Monday, January 27, 2014

memories of Mama

A mommy who plays in the snow!
One day, I remind Gwen, she will be a grown up. Its weird to her that she would ever live anywhere other then with us, its weird to me too! But I think she started to understand it more when she suddenly realized that I have a Mommy and Daddy too, and I don't live with them. A-ha!

I think about those days, and what she will remember of this time in our lives. A time that often feels too full of the mundane, with not nearly enough excitement. I had to have my own a-ha moment when I think about what my fondest and most common memories are of my childhood. Yes, I remember that school trip to Disney, but I don't think of it often. The memories that I think of the simple ones: My mom making me noodle soup. My dad reading to me while we waited for the bus in the morning. Playing in the woods behind our house. Lots and lots of time spent talking with my Mom.

Sometimes its so easy to get stuck on the idea that bigger is better when it comes to the special, fun things we offer to our kids. And these extra special things have their worth. We are excited for our trip to Disney for her birthday next month!
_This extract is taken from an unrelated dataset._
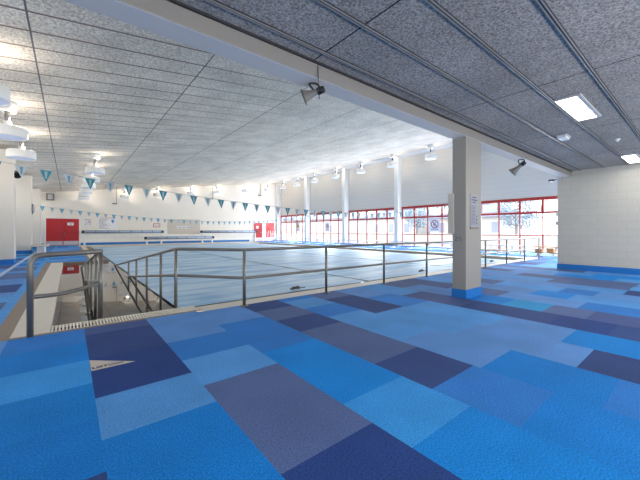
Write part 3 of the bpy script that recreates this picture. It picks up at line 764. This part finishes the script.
# small fittings on the walkway columns
t = thing('wall_loudspeaker', 'small dark loudspeaker high on the edge of the first wide column', 'loudspeaker', (-1.5, 15.4, 3.1))
b = NB(); lathe(b, [(0,0),(.06,0),(.07,.08),(.12,.2),(.11,.2),(0,.06)], 18, M=Matrix.Translation((-1.43,15.42,3.22)) @ Matrix.Rotation(2.2,4,'X')); link('bell', b, M['black'], t, t.location)
b = NB(); tube(b, [(-1.5,15.42,3.28),(-1.42,15.42,3.25)], .02, 8); link('bracket', b, M['black'], t, t.location)
t = thing('wall_dome', 'round grey fitting on the side of the second wide column', 'wall fitting', (-1.5, 22.0, 2.3))
Mx = Matrix.Translation((-1.499, 22.02, 2.3)) @ Matrix.Rotation(PI/2, 4, 'Y')
b = NB(); lathe(b, [(0,0),(.24,0),(.24,.05),(.2,.09),(0,.12)], 24, M=Mx); link('dome', b, M['panel_frame'], t, t.location)
b = NB(); lathe(b, [(.24,.0),(.26,.0),(.26,.04),(.24,.05)], 24, M=Mx); link('rim', b, M['horn'], t, t.location)

# blanket rollers along the end wall
def roller(label, x0, x1, z, y, r=.075):
    t = thing('blanket_roller', label, 'roller', ((x0+x1)/2, y, 0), 'empty blanket rollers along the end wall')
    b = NB(); tube(b, [(x0,y,z),(x1,y,z)], r, 16); tb = link('tube', b, M['alu'], t, t.location)
    b = NB(); n = max(6, round((x1-x0)/.8))
    for k in range(1, n):
        x = x0+(x1-x0)*k/n; tube(b, [(x-.02,y,z),(x+.02,y,z)], r+.02, 14)
    link('strap', b, M['ink'], t, t.location)
    for x in (x0, x1):
        b = NB(); tube(b, [(x-.08,y,z),(x+.08,y,z)], r+.045, 16); link('end_disc', b, M['black'], t, t.location)
    b = NB(); tube(b, [(x0,y-.1,z-.09),(x1,y-.1,z-.09)], .025, 8); tube(b, [(x0,y+.02,z+.1),(x1,y+.02,z+.1)], .018, 8); link('guide_bar', b, M['ink'], t, t.location)
    for x in (x0+.1, x1-.1):
        b = NB(); box(b, x-.08, x+.08, y-.16, y+.16, 0, .05); box(b, x-.06, x+.06, y-.06, y+.06, .05, z-.05); link('stand', b, M['white'], t, t.location)
roller('empty white blanket roller below the rules board', .86, 6.6, 1.08, 31.0)
roller('lowest empty blanket roller, in front of the other two', 5.12, 10.95, .54, 30.3)
roller('empty blanket roller ending beside the red single doors', 10.05, 15.9, 1.08, 31.0)

# white plinth on the walkway
t = thing('plinth', 'low white plinth with overhanging pale top on the walkway near the red double doors', 'plinth', (-1.12, 21.9, 0))
b = NB(); box(b, -1.27, -.97, 21.3, 22.5, 0, .37, bev=.01); link('body', b, M['white'], t, t.location)
b = NB(); box(b, -1.42, -.82, 20.6, 22.7, .37, .43, bev=.01); link('top', b, M['coping'], t, t.location)

# lifeguard chair by the red single doors
t = thing('lifeguard_chair', 'tall red and white lifeguard chair in front of the red single doors', 'chair', (17.6, 30.4, 0))
for dx in (-.35, .35):
    b = NB(); tube(b, [(17.6+dx,30.0,0),(17.6+dx*.8,30.35,1.25)], .035, 8); link('leg', b, M['white'], t, t.location)
    b = NB(); tube(b, [(17.6+dx,31.0,0),(17.6+dx*.8,30.75,1.25)], .035, 8); link('leg', b, M['white'], t, t.location)
b = NB(); box(b, 17.25, 17.95, 30.3, 30.8, 1.22, 1.28, bev=.01); link('seat', b, M['red'], t, t.location)
b = NB(); box(b, 17.27, 17.93, 30.78, 30.83, 1.28, 1.75, bev=.01); link('backrest', b, M['red'], t, t.location)
b = NB()
for z in (.4, .8): tube(b, [(17.27,30.12+.1*z,z),(17.93,30.12+.1*z,z)], .025, 8)
link('step', b, M['white'], t, t.location)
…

But while Sesame Place was fun, and the zoo was exciting, I know that in the end its the repetition of "small" acts that will stick with her. Family dinners, where we all get a turn to talk. Back rubs and quiet singing at bedtime. Getting bundled up to play in the snow.

Those are the things I want her to remember anyway. I don't want her to childhood to be a wash of so many big things, I don't want her to think I always got what I wanted. I want her to think: everyday my parents took the time to listen to me, I know that my voice and feelings were important, and my parents loved to be with me.